Thursday, August 03, 2006


A struggle with ‘The Friars’

The gothic west front of I Frari in Venice dominates a little campo so that you have to tilt the head backwards to view its full height. Constantly moving the head when drawing creates all sorts of problems – the task is far easier when both the subject and the drawing are held within the field of vision. Nevertheless with the colourful pair of gondolas as a foreground motif I thought it would be a good subject. Working from a rather inadequate pen drawing dashed off in a hurry and photographs the painting became a struggle.

Buildings with dominant verticals always seem to present a problem so in the under drawing I used a t-square to lay in the lines of the shallow buttresses on the façade. Gradually these got lost as the painting progressed and had to be restated using the t-square – but the mechanically drawn lines laid on a loosely handled paint surface didn’t work.

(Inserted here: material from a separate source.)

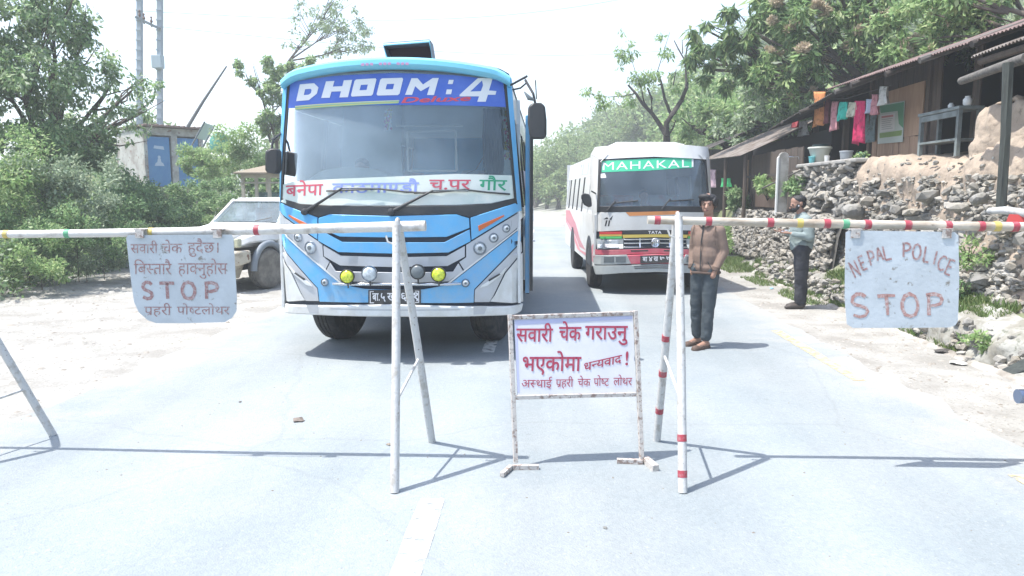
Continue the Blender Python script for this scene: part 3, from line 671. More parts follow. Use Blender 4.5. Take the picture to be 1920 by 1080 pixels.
panel('bumper_groove', [('c', 578), (862, 577), (866, 579), (862, 580), ('c', 581)], silver, .06, .0662, center=True, bev=0)
panel('glass_apron', [('c', 386), (855, 385), (920, 382), (968, 371), (972, 380), (880, 408), (856, 401.5), ('c', 404.5)], blk, -.01, .018, center=True)
# windscreen
glass('coach_glass', tint=(.84, .90, .93), veil=.20, veilcol=(.48, .59, .68), rough=.05, grad=(-.5, 1.1, 1.2, .22))  # veil thins to the right: pale haze painted over the left side
gp = [('c', 133), (850, 137), (947, 150), (951, 203), (958, 280), (966, 372), (920, 382), (855, 385), ('c', 387)]
ws = panel('windscreen', gp, MATS['coach_glass'], -.004, .004, center=True, bev=0, seg=.15)
panel('windscreen_rubber', [(944, 150), (949, 150), (954, 203), (961, 280), (969, 374), (964, 372), (956, 280), (949, 203)], blk, -.01, .012, bev=0)
panel('pillar', [(949, 146), (959, 146), (966, 240), (978, 396), (973, 396), (969, 374), (961, 280), (954, 203)], blue, -.03, .022)
bann = mat('royal_blue_film', (.045, .115, .50), .4, (.12, .22, .58), 1.2, .45, .75)
banner = panel('banner', [('c', 137), (850, 141), (943, 152), (950, 201), (850, 198), ('c', 197)], bann, .005, .0075, center=True, bev=0, seg=.06)
# DHOOM:4 in slanted block letters
def bw(px, py, o): x, z = bsurf(px, py, o); return onbus(x, z, o)
BL = dict(
 D=[[(0, 0), (0, 1), (.72, 1), (1, .72), (1, .35), (.66, 0)], [(.33, .33), (.33, .68), (.60, .68), (.68, .60), (.68, .42), (.58, .33)]],
 O=[[(.06, 0), (0, .08), (0, .92), (.06, 1), (.94, 1), (1, .92), (1, .08), (.94, 0)], [(.34, .35), (.34, .66), (.66, .66), (.66, .35)]],
 H=[[(0, 0), (0, 1), (.32, 1), (.32, .66), (.68, .66), (.68, 1), (1, 1), (1, 0), (.68, 0), (.68, .36), (.32, .36), (.32, 0)]],
 M=[[(0, 0), (0, 1), (.22, 1), (.5, .62), (.78, 1), (1, 1), (1, 0), (.76, 0), (.76, .52), (.5, .22), (.24, .52), (.24, 0)]])
def block(mb, ch, quad, off, mt=0):
    """letter in a px quad: bottom left, bottom right, top right, top left"""
    (a, b, c, d) = quad
    def q(u, v): return tuple((a[k]*(1-u)+b[k]*u)*(1-v)+(d[k]*(1-u)+c[k]*u)*v for k in (0, 1))
    rings = BL[ch]
    if len(rings) == 1: polys = [rings[0]]
    else:
        o, i = rings; k = len(o); polys = []
        ii = i if len(i) == k else None
        if ch == 'D': polys = [[o[0], o[1], i[1], i[0]], [o[1], o[2], i[2], i[1]], [o[2], o[3], i[3], i[2]], [o[3], o[4], i[4], i[3]], [o[4], o[5], i[5], i[4]], [o[5], o[0], i[0], i[5]]]
        else: polys = [[o[0], o[1], o[2], o[3], i[1], i[0]], [o[3], o[4], i[2], i[1]], [o[4], o[5], o[6], o[7], i[3], i[2]], [o[7], o[0], i[0], i[3]]]
    for p in polys:
        P = [bsurf(*q(*v)) for v in p]; bm = MB(); bm.slab(P, onbus, off, off+.0008, seg=.05); mb.add(bm.v, bm.f)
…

After much agonising I looked afresh at the sketch and the photographs and realised there wasn’t a vertical line anywhere! Furthermore although In the sketch the buttresses were drawn with strong pen lines, in the photograph they only appeared as subtle tonal differences. The way forward then was to to think like a painter rather than an architectural draughtsman – concentrate on the colour and texture in the brickwork of the façade and offer merely a suggestion of the buttresses. This might convey the atmosphere of the place without needing precise accuracy.

This little campo is a favoured location for artists but usually they have the sense to turn their backs to I Frari and choose a subject looking down the canal from the far side. There is a shot of John Yardley in an APV Films video at his easel doing just that. Trevor Chamberlain also shows a nice little watercolour in one of his books of the view looking along the canal from the bridge in my picture. He made his picture from a few simple elements, a bridge and two or three boats moored on the canal. The buildings were cropped below first floor level – no head tilting needed for that approach. It was enough to capture the spirit of the place.

With hindsight I realised that the west doorway of I Frari held sufficient visual interest in itself to make an attractive picture. I could have saved myself a lot of trouble by keeping to simple things!